Ever since his debut in the well-received Napoleon Dynamite, comic actor Jon Heder has been stuck in a series of low-budget comedies playing, essentially, the same slacker-loser-nerd character. Mama’s Boy isn’t the movie that is going to change Heder’s typecast career, but it is a movie with a bit more heart to it than some of the pale imitators that followed in the wake of Napoleon Dynamite.

This time out, Heder plays Jeffrey Mannus, a slacker-loser-nerd who, at 29, still lives with his mother and window-shops men’s jewelry. Heder knows his set up is sweet, but when his mother meets a motivational speaker who starts courting his mother, Jeffrey feels his set-up is threatened and begins to engage in the movie-world-typical war of undermining his mom’s suitor in ways that just never happen in real life. And of course, motivational speaker Mert responds in kind.

At this point there were two ways the movie could go; it could really ramp up the undermining hijinks of Jeffrey and Mert, pulling the movie in a Farrelly Brothers direction, and leaving any sense of real humanity behind for the rest of the film, or it could show some character growth. Unexpectedly, Mama’s Boy chooses the road less traveled: character growth.

This growth is, in part, sparked by the relationship Jeffrey suddenly finds himself forming with Nora, an anti-establishment singer-songwriter whose work is a bit over the top and ridiculous; yet the script ignores this and takes her career aspirations seriously in another atypical move for a Hollywood movie.

It’s as though Mama’s Boy is the result of a collaboration between two completely different writers; one, a Farrally Brothers wannabe and the other striving to be the next William Goldman.

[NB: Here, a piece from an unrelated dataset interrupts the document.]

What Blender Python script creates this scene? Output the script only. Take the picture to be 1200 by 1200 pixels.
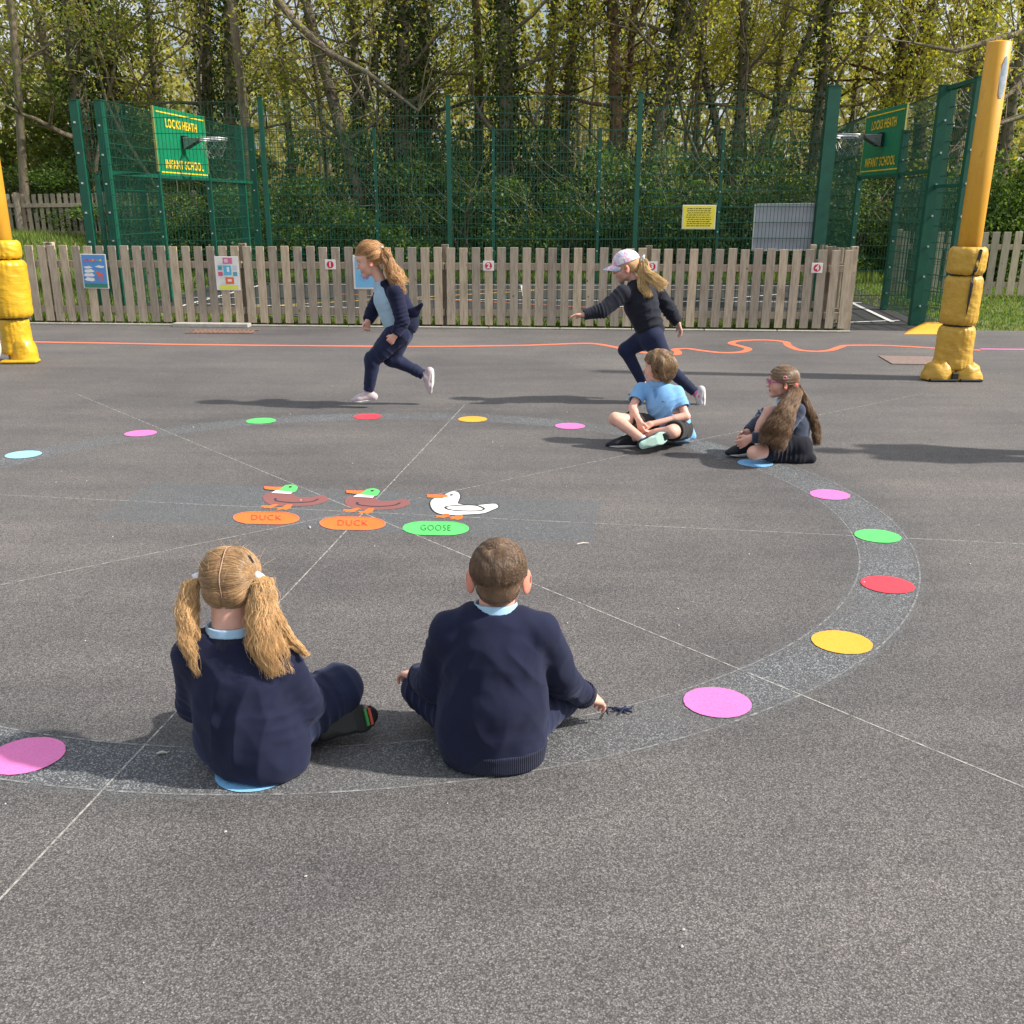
import bpy, math, random
import numpy as np
from mathutils import Vector, Matrix, noise
from mathutils.geometry import tessellate_polygon

# ------------------------------------------------------------------ clear
for o in list(bpy.data.objects): bpy.data.objects.remove(o, do_unlink=True)
scene = bpy.context.scene
COL = scene.collection
R = math.radians

# ------------------------------------------------------------------ camera
F, CX, CY, CAMH = 1201.0, 593.5, 674.0, 1.5
PITCH, ROLL = R(19.83), R(0.18)
c_, s_ = math.cos(PITCH), math.sin(PITCH)
_r = Vector((1, 0, 0)); FW = Vector((0, c_, -s_)); _u = Vector((0, s_, c_))
RT = _r * math.cos(ROLL) + _u * math.sin(ROLL)
UP = -_r * math.sin(ROLL) + _u * math.cos(ROLL)
CAM = Vector((0, 0, CAMH))
cd = bpy.data.cameras.new('camera'); cam = bpy.data.objects.new('camera', cd); COL.objects.link(cam)
cd.sensor_fit = 'HORIZONTAL'; cd.sensor_width = 36.0; cd.lens = 36.0 * F / 1200
cd.shift_x = (600 - CX) / 1200; cd.shift_y = (CY - 600) / 1200
cd.clip_start = 0.05; cd.clip_end = 2000
m = Matrix((RT, UP, -FW)).transposed().to_4x4(); m.translation = CAM
cam.matrix_world = m
scene.camera = cam

# ------------------------------------------------------------------ sky, sun, exposure
SUN_EL, SUN_AZ = R(41), R(-7)            # direction TO the sun: azimuth from +X
SD = Vector((math.cos(SUN_EL) * math.cos(SUN_AZ), math.cos(SUN_EL) * math.sin(SUN_AZ), math.sin(SUN_EL)))
world = bpy.data.worlds.new('World'); scene.world = world; world.use_nodes = True
wn = world.node_tree; wn.nodes.clear()
sky = wn.nodes.new('ShaderNodeTexSky'); sky.sky_type = 'NISHITA'; sky.sun_disc = False
sky.sun_elevation = SUN_EL; sky.sun_rotation = math.pi / 2 - SUN_AZ
sky.air_density = 1.0; sky.dust_density = 2.5; sky.ozone_density = 1.0
tc = wn.nodes.new('ShaderNodeTexCoord'); nz = wn.nodes.new('ShaderNodeTexNoise'); nz.inputs['Scale'].default_value = 2.2
nz.inputs['Detail'].default_value = 7; nz.inputs['Roughness'].default_value = .55
rp = wn.nodes.new('ShaderNodeValToRGB'); rp.color_ramp.elements[0].position = .36; rp.color_ramp.elements[1].position = .62
mx = wn.nodes.new('ShaderNodeMixRGB'); mx.inputs[2].default_value = (8.5, 8.8, 9.3, 1)
bg = wn.nodes.new('ShaderNodeBackground'); bg.inputs['Strength'].default_value = 0.088
wo = wn.nodes.new('ShaderNodeOutputWorld')
L = wn.links.new
L(tc.outputs['Generated'], nz.inputs['Vector']); L(nz.outputs['Fac'], rp.inputs[0]); L(rp.outputs[0], mx.inputs[0])
L(sky.outputs[0], mx.inputs[1]); L(mx.outputs[0], bg.inputs[0]); L(bg.outputs[0], wo.inputs[0])
sd = bpy.data.lights.new('sun', 'SUN'); sd.energy = 4.8; sd.angle = R(1.8); sd.color = (1, .94, .85)
so = bpy.data.objects.new('sun', sd); COL.objects.link(so)
so.rotation_euler = SD.to_track_quat('Z', 'Y').to_euler(); so.location = SD * 60
scene.view_settings.view_transform = 'Standard'; scene.view_settings.look = 'None'
scene.view_settings.exposure = 0.52; scene.view_settings.gamma = 1
scene.render.resolution_x = scene.render.resolution_y = 1024
scene.cycles.use_denoising = True
scene.cycles.max_bounces = 6; scene.cycles.transparent_max_bounces = 12

# ------------------------------------------------------------------ picture -> world helpers (surveying the site)
def ray(px, py): return (FW * F + RT * (px - CX) - UP * (py - CY))
def G(px, py, z=0.0):
    d = ray(px, py); t = (z - CAMH) / d.z; return CAM + d * t
def PD(px, py, D):
    d = ray(px, py); return CAM + d * (D / d.y)
def PXX(px, py, X):
    d = ray(px, py); return CAM + d * (X / d.x)

# ------------------------------------------------------------------ tags
def tag(o, label=None, cat=None, group=None, kind=None):
    if label: o['label'] = label
    if cat: o['category'] = cat
    if group: o['group'] = group
    if kind: o['kind'] = kind
    return o
def empty(name, loc, rz=0, label=None, cat=None, group=None):
    o = bpy.data.objects.new(name, None); COL.objects.link(o); o.empty_display_size = .1
    o.location = loc; o.rotation_euler = (0, 0, rz)
    return tag(o, label, cat, group)
def _rel(o):                                        # world matrix of a not yet evaluated object
    mw = Matrix.LocRotScale(o.location, o.rotation_euler, o.scale)
    return (_rel(o.parent) @ mw) if o.parent else mw
def link(name, me, mats, parent=None, label=None, cat=None, group=None, kind=None, world=True):
    o = bpy.data.objects.new(name, me); COL.objects.link(o)
    for mt in (mats if isinstance(mats, (list, tuple)) else [mats]): me.materials.append(mt)
    if parent:
        if world: me.transform(_rel(parent).inverted())
        o.parent = parent
    return tag(o, label, cat, group, kind)
def copy_tree(o, parent=None):
    c = o.copy(); COL.objects.link(c)
    if parent: c.parent = parent
    for ch in list(o.children): copy_tree(ch, c)
    return c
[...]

The result is a watchable movie that, although enjoyable, seems to be suffering from a greater identity crisis than its main character.

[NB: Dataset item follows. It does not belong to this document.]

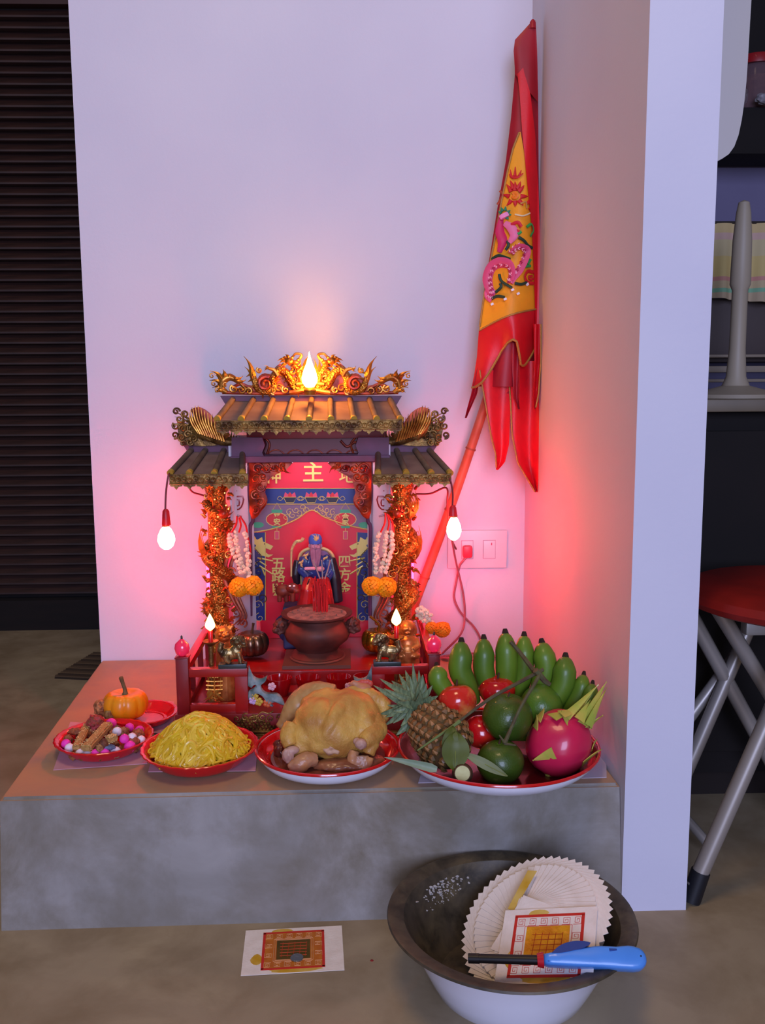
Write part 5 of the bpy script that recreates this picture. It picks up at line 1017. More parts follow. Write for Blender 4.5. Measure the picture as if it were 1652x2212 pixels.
mb = MB(); [mb.blob(K(776+k*6, 1475-(k % 2)*2+abs(k-2), .034), (.004, .003, .005), sub=2) for k in range(5)]; fused(mb, 'comb', hd_, mat('comb_red', '#c04a38', .5), .001, 1)
mb = MB(); [mb.tube(bez([K(700+k*6, 1612, -.046), K(704+k*5, 1622+(k % 3)*2, -.050), K(708+k*4, 1628, -.052)], 3), [.004, .003, .0012], seg=6) for k in range(6)]; mb.blob(K(712, 1615, -.044), (.014, .008, .010), sub=3, nz=.4); fused(mb, 'cavity_flap', tk, mat('pale_flesh', '#c8a080', .5, col2='#a87858', scale=80), .0013, 1)
c = ZP(745, 1652, cC.z+.016); mb = MB(); mb.blob(c, (.048, .018, .009), sub=3, nz=.15); mb.blob(c+Vector((.035, .008, .001)), (.022, .014, .009), sub=3); tag(fused(mb, 'meat_piece', None, mat('stewed_meat', '#9a6040', .4, col2='#7a4430', scale=40, coat=.3), .002, 2, nz=.0008, loc=c), 'flat brown piece of meat lying under the chicken in front of dish', 'meat')
c = ZP(606, 1625, cC.z+.016); mb = MB(); mb.blob(c, (.010, .012, .012), sub=3, nz=.3); mb.blob(c+Vector((-.004, .014, .004)), (.008, .009, .009), sub=3, nz=.3); tag(fused(mb, 'giblet', None, mat('dark_liver', '#6a2418', .35, col2='#3c1410', scale=60, coat=.4), .0015, 1, loc=c), 'dark reddish brown giblets beside the chicken at left of dish', 'meat')
# ================================================================ fruit tray
def sc6(x, y): return 800+x/3.059, 1340+y/3.059
FZ = cF.z+.006
def FP(x, y, dy_=0): return YP(*sc6(x, y), cF.y+dy_)
def lump(name, c, r, m, lab, cat, sq=.95, dimple=.12, grp=None, tilt=(0, 0), stemm=None, calyx=None):
    t = thing(name, Vector((c.x, c.y, c.z-r*sq)), lab, cat, grp); prof = []
    for k in range(19):
        a = -PI/2+PI*k/18; prof.append((r*max(0, math.cos(a)) if 0 < k < 18 else 0, r*sq*math.sin(a)-r*dimple*max(0, math.sin(a))**10+r*dimple*.5*max(0, -math.sin(a))**10))
    M_ = T(c) @ RX(tilt[0]) @ RY(tilt[1]); MB().use(m).lathe(prof, (0, 0, 0), 40, M=M_, rf=lambda a, z: 1+.02*math.sin(a*5)*(z < 0)+.012*math.sin(a*2+1)).build('skin' if cat != 'apple' else 'body', t)
    top = M_ @ Vector((0, 0, r*sq*(1-dimple*1.3)))
    if stemm: MB().use(stemm).tube([top, M_ @ Vector((r*.06, 0, r*sq+.004))], [.0016, .0013], seg=6).build('stem', t)
    if calyx: 
        mb = MB().use(calyx)
        for q in range(5): a = q*1.257; mb.tube([top, M_ @ Vector((.0055*math.cos(a), .0055*math.sin(a), r*sq*(1-dimple*.7)))], [.0018, .0005], seg=5, flat=.4)
        mb.build('calyx', t)
    return t
def gradskin(name, c1, c2, c3, sc_=14):
    m = mat(name, c1, .18, col2=c2, scale=sc_, coat=.6, lo=.45, hi=.7); return m
M_ap = gradskin('apple_red', '#c01018', '#d03a1c', None); M_ap2 = gradskin('apple_blush', '#d0281c', '#f0a050', None, 26); M_brs = mat('brown_stem', '#4a3020', .8)
lump('apple', FP(575, 530, .012), .0275, M_ap2, 'red apple with yellow blush behind the pineapple', 'apple', .92, .16, 'apples', (-.25, -.05), M_brs)
lump('apple', FP(838, 462, .040), .0265, M_ap, 'deep red glossy apple in front of the middle bananas', 'apple', .88, .18, 'apples', (.1, 0), M_brs)
lump('apple', FP(735, 740, .005), .0260, M_ap, 'dark red apple low in the tray between pineapple and green oranges', 'apple', .92, .15, 'apples', (.1, .4), M_brs)
M_go = mat('green_orange', '#455c16', .38, col2='#324a12', scale=12, bump=.5, bscale=420, coat=.25); M_go2 = mat('lighter_green_orange', '#55781e', .38, col2='#42641a', scale=12, bump=.5, bscale=420, coat=.25)
lump('green_orange', FP(905, 640, -.020), .0350, M_go, 'large green orange stacked in middle of the fruit', 'orange', .95, .06, 'green oranges', (.1, 0), M_brs, M_go2)
lump('green_orange', FP(858, 935, -.052), .0325, M_go, 'green orange with leafy twig at the front rim of the tray', 'orange', .93, .07, 'green oranges', (.15, -.1), M_brs, M_go2)
lump('green_orange', FP(1130, 560, .012), .0300, M_go2, 'lighter green orange behind the dragon fruit', 'orange', .93, .06, 'green oranges', (.5, .35), None, None)
# bananas
M_ban = mat('green_banana', '#64861f', .45, col2='#4c6e1a', scale=16, bump=.1, coat=.15, sss=.05, stretch=(1, 1, .4)); M_tip = mat('banana_tip', '#2a1a10', .9)
tb = thing('banana_bunch', ZP(1120, 1560, FZ).xyz, 'hand of green unripe bananas standing upright at back of the fruit tray', 'bananas')
crown = FP(960, 640, .050)
BN = [((600, 140), (592, 330), (690, 540), .046, .0190), ((748, 120), (748, 320), (800, 540), .058, .0178), ((890, 82), (900, 300), (890, 540), .056, .0186), ((1015, 100), (1010, 320), (960, 560), .062, .0176), ((1132, 146), (1158, 320), (1080, 560), .050, .0190), ((1288, 240), (1272, 420), (1170, 620), .030, .0195), ((1408, 362), (1380, 480), (1270, 640), .020, .0135), ((1466, 422), (1440, 530), (1330, 670), .004, .0125), ((438, 305), (450, 400), (560, 560), .030, .0160)]
for i, (tp, md, bs, dyb, rb) in enumerate(BN):
    A = FP(*tp, dyb+.004); Bm = FP(*md, dyb-.006); D = FP(*bs, dyb); P = bez([A, (A+Bm)/2+Vector((0, -.003, .0)), Bm, (Bm+D)/2+Vector((0, -.002, 0)), D], 6)
    n = len(P); R_ = [rb*.88*(.22+.78*min(1, (k/(n-1))*4.2)**.55) if k/(n-1) < .5 else rb*.88*(1-.45*((k/(n-1)-.5)/.5)**2) for k in range(n)]
    bn = MB().use(M_ban); ring = 10
    # five-sided rounded section
    bn.tube(P, R_, seg=12); 
    for a_ in range(5): pass
    b_ = bn.build('banana', tb, ang=70)
    d = (P[0]-P[1]).normalized(); MB().use(M_tip).tube([P[0]-d*.002, P[0]+d*.003, P[0]+d*.006], [rb*.30, rb*.22, rb*.16], seg=7).build('tip', b_)
MB().use(M_ban).tube([crown+Vector((-.05, 0, -.012)), crown+Vector((0, .004, -.018)), crown+Vector((.075, -.02, -.022))], [.012, .020, .010], seg=10).build('crown', tb)
# pineapple: body with eyes, each eye a piece
cpn = FP(462, 762, -.018); axis = Vector((-.32, .62, .36)).normalized(); rp, lp = .0400, .050   # axis points to the crown
tpn = thing('pineapple', Vector((cpn.x, cpn.y, FZ)), 'pineapple lying with its base toward the viewer and grey-green crown behind', 'pineapple')
Ma = T(cpn) @ align(axis)
M_pn = mat('pineapple_rind', '#6a4a2a', .6, col2='#4a3a20', scale=50); M_eye = mat('pineapple_eye', '#8a5c30', .55, col2='#55481f', scale=60, coat=.15, bump=.4, bscale=200); M_br = mat('pineapple_bract', '#b98a58', .6, col2='#8a5a38', scale=100)
prof = [(0, -lp)]+[(rp*.93*math.sqrt(max(0, 1-abs(2*k/16-1)**2.6)), -lp+2*lp*k/16) for k in range(1, 16)]+[(0, lp)]
MB().use(M_pn).lathe(prof, (0, 0, 0), 40, M=Ma).build('rind', tpn)
ey = None; nr = 9
for r_ in range(nr):
    z = -lp*.86+2*lp*.86*r_/(nr-1); rad = rp*.93*math.sqrt(max(0, 1-abs(z/lp)**2.6)); n = max(5, round(2*PI*rad/.0165))
    for k in range(n):
        a = 2*PI*(k+.5*(r_ % 2))/n+r_*.12; nrm = Vector((math.cos(a), math.sin(a), z/lp*.55*(abs(z)/lp))).normalized()
        p = Vector((rad*math.cos(a), rad*math.sin(a), z)); wp = Ma @ p; wn = (Ma.to_3x3() @ nrm)
        if wn.dot(CAMP-wp) < -.25*(CAMP-wp).length: continue
        if ey is None:
            mb = MB().use(M_eye); mb.prism([(.0085*math.cos(q*PI/3), .0072*math.sin(q*PI/3)) for q in range(6)], .0040, taper=.45)
            ey = mb.build('eye', tpn, loc=Vector((0, 0, 0)), smooth=False); o = ey
            b_ = MB().use(M_br).tube([(0, -.005, .0028), (0, -.001, .0048), (0, .0030, .0056)], [.0026, .0016, .0002], seg=5, flat=.5).build('bract', ey, loc=Vector((0, 0, 0)))
        else:
            o = ey.copy(); sc.collection.objects.link(o); o.parent = tpn; b2 = b_.copy(); sc.collection.objects.link(b2); b2.parent = o
        ax_ = (Ma.to_3x3() @ Vector((0, 0, 1))); zz_ = wn; yy_ = (ax_-zz_*ax_.dot(zz_)).normalized(); xx_ = yy_.cross(zz_)
        o.matrix_local = T(-root_of(tpn)) @ Matrix(((xx_.x, yy_.x, zz_.x, wp.x), (xx_.y, yy_.y, zz_.y, wp.y), (xx_.z, yy_.z, zz_.z, wp.z), (0, 0, 0, 1)))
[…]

Does Mama’s Boy want to be a rolling-in-the-aisles gross-out comedy? Then its script is far too humane and takes its characters too seriously. Does Mama’s Boy want to be more of a thoughtful comedy-slash-social commentary? Then why have Anna Farris perform songs that wouldn’t even be good enough to get her in to be ridiculed by Simon, Randy and Paula?

The movie is pleasant enough in a quiet kind of way, but lacks the punch to be either one type of movie or another. The end result’s middle-of-the-road approach leaves the viewer feeling like it’s a cinematic experience that never fully realized its potential.